> _DO THIS_
Exclude the pictures, then copy word for word the lines running from the beginning of the records through the line with "COL = sc.collection".

(Scripts that build scenes)
+++
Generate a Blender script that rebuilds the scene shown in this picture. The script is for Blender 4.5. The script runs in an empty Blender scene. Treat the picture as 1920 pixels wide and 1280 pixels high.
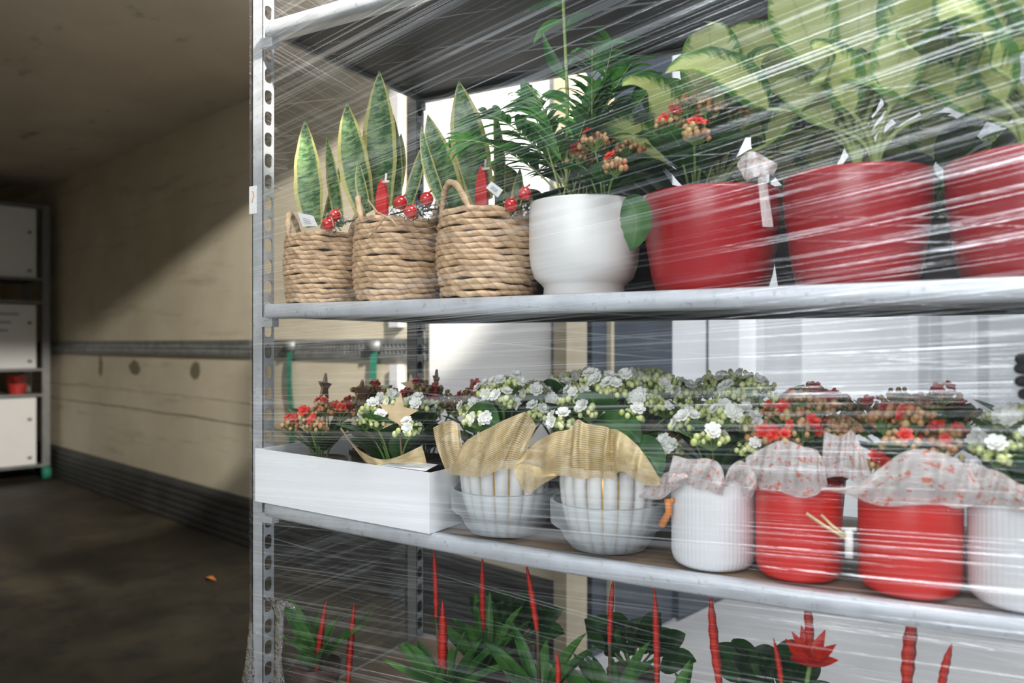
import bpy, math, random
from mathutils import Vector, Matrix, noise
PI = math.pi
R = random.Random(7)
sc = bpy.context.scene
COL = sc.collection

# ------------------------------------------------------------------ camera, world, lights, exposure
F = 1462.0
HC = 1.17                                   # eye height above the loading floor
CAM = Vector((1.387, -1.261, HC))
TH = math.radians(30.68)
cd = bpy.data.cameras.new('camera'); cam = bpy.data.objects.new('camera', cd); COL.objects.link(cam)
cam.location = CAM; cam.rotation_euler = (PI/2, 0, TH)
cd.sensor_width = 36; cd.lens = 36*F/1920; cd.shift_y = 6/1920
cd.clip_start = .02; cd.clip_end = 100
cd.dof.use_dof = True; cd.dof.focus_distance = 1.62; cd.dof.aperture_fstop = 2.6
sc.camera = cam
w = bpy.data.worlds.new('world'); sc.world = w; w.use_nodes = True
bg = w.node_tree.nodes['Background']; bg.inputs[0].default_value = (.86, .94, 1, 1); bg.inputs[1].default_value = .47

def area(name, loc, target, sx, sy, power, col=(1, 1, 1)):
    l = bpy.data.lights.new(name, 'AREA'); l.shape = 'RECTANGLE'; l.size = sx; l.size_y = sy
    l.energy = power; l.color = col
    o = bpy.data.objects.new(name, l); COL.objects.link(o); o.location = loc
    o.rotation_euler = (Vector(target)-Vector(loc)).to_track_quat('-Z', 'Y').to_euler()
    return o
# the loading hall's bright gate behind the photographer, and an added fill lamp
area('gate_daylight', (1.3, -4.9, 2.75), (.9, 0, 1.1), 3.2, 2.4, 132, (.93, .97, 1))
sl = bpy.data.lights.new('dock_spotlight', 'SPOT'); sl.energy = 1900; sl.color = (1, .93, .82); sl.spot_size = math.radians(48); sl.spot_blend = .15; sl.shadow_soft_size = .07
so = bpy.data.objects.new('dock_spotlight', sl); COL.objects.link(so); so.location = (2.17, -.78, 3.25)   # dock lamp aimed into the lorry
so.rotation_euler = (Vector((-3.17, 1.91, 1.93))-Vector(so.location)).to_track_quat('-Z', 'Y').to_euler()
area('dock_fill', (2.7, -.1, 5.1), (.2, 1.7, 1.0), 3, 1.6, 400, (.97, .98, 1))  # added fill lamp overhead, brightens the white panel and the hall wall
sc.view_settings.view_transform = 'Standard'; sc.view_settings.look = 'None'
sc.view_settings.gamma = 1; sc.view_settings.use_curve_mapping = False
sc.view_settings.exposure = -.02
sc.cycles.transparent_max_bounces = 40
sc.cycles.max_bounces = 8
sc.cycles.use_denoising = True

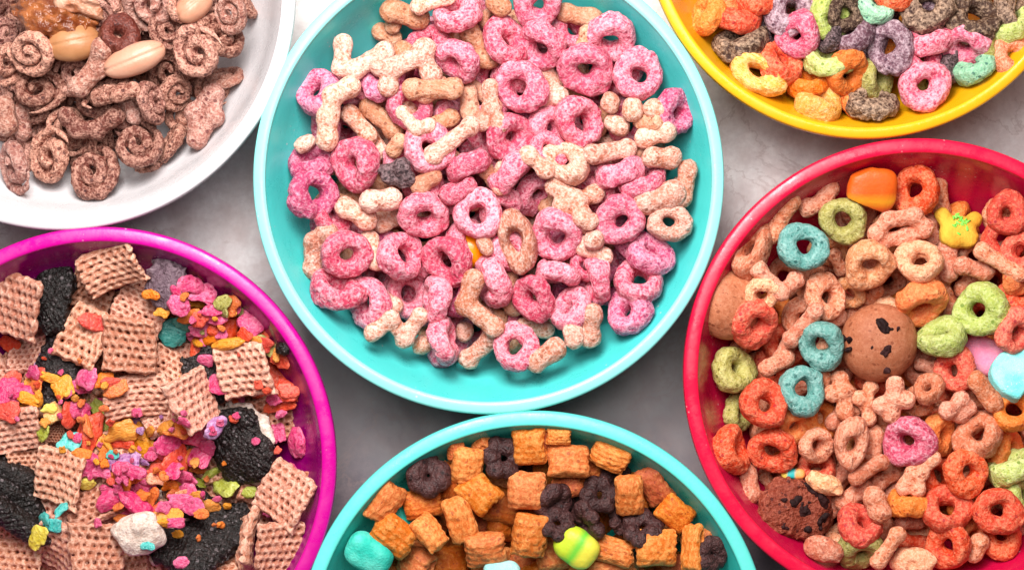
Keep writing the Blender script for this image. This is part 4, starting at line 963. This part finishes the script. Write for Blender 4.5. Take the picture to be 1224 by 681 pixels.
+++
> _PROBLEM SOLUTION_
Generate a Blender script that rebuilds the scene shown in this picture. The script is for Blender 4.5. The script runs in an empty Blender scene. Treat the picture as 1920 pixels wide and 1280 pixels high.
import bpy, math, random
from mathutils import Vector, Matrix, noise
PI = math.pi
R = random.Random(7)
sc = bpy.context.scene
COL = sc.collection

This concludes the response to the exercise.